> [WHAT YOU SHOULD DO]:
Examine the entries and show every line in which the word "script" is found.

· · · · ·

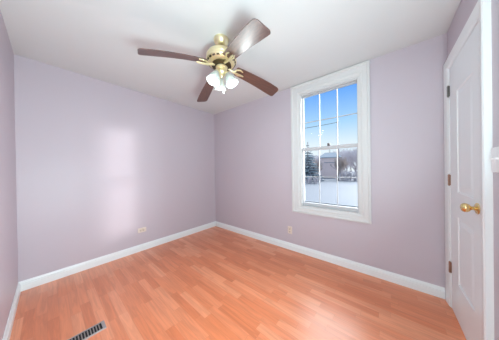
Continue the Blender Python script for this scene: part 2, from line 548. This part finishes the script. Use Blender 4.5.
ff(LX0, LX1, LZ0, LZ1, yb)
quad((LX0, LY, LZ0), (LX0, LY, LZ1), (LX0, yb, LZ1), (LX0, yb, LZ0)); quad((LX1, LY, LZ0), (LX1, LY, LZ1), (LX1, yb, LZ1), (LX1, yb, LZ0))
quad((LX0, LY, LZ0), (LX1, LY, LZ0), (LX1, yb, LZ0), (LX0, yb, LZ0)); quad((LX0, LY, LZ1), (LX1, LY, LZ1), (LX1, yb, LZ1), (LX0, yb, LZ1))
bmesh.ops.remove_doubles(bm, verts=bm.verts, dist=1e-5)
leaf = dpart('door_leaf', bm, M_DOOR)
for z, m, lab in ((1.868, M_HINGE_GREY, 'dark grey top hinge'), (1.106, M_HINGE, 'bronze middle hinge'), (0.353, M_HINGE, 'bronze bottom hinge')):
    bm = bmesh.new()
    for k in range(5):
        lathe(bm, [(0.006, 0.0005), (0.0075, 0.001), (0.0075, 0.0175), (0.006, 0.018)], 12, Matrix.Translation((DX1 - 0.004, LY + 0.008, z - 0.045 + 0.018 * k)), True, True)
    lathe(bm, [(0.0035, -0.051), (0.0035, 0.051)], 8, Matrix.Translation((DX1 - 0.004, LY + 0.008, z)), True, True)
    box(bm, DX1 - 0.018, DX1 - 0.004, LY - 0.001, LY + 0.002, z - 0.044, z + 0.044)
    h = dpart('hinge', bm, m); h['label'] = lab
# knob
KX, KZ = 1.850, 0.968
RK = Matrix.Translation((KX, LY, KZ)) @ Matrix.Rotation(-PI / 2, 4, 'X')
bm = bmesh.new()
lathe(bm, [(0.0, 0.0), (0.033, 0.0), (0.034, 0.003), (0.030, 0.007), (0.020, 0.010), (0.015, 0.012), (0.0, 0.012)], 28, RK)
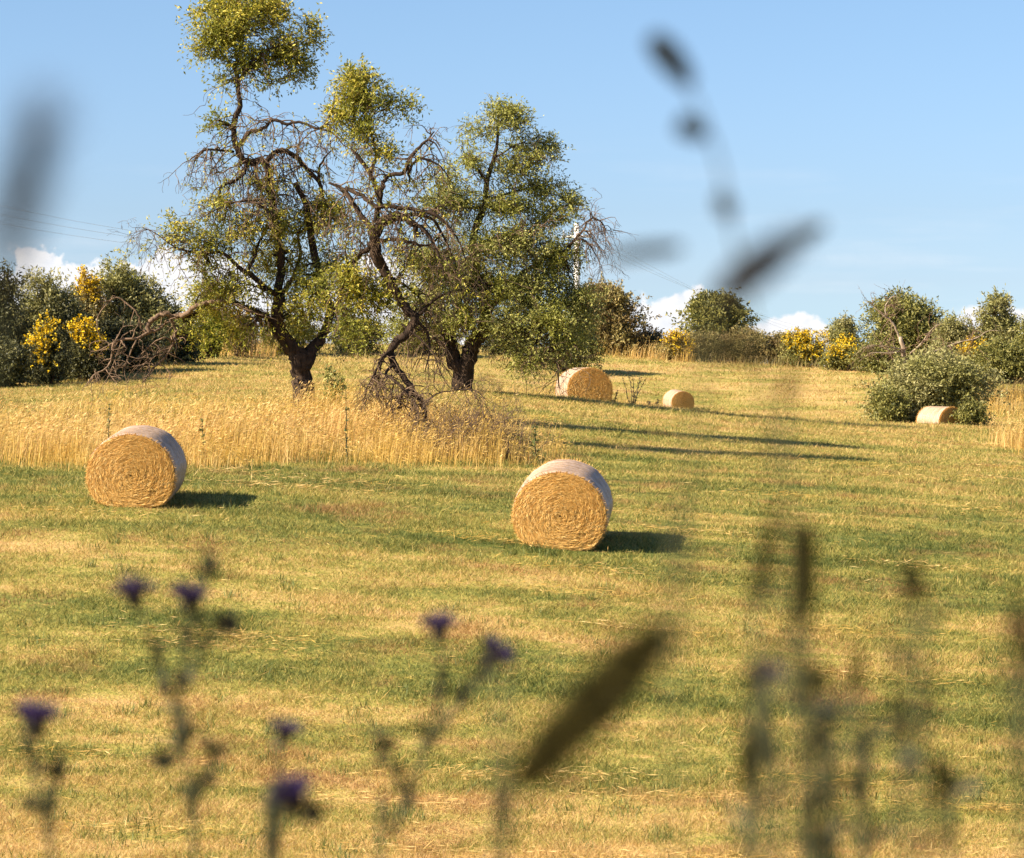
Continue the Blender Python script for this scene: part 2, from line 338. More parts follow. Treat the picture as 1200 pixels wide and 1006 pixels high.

· · · · ·

> [RESPONSE]:
Continue the Blender Python script for this scene: part 2, from line 548. This part finishes the script. Use Blender 4.5.
Continue the Blender Python script for this scene: part 2, from line 338. More parts follow. Treat the picture as 1200 pixels wide and 1006 pixels high.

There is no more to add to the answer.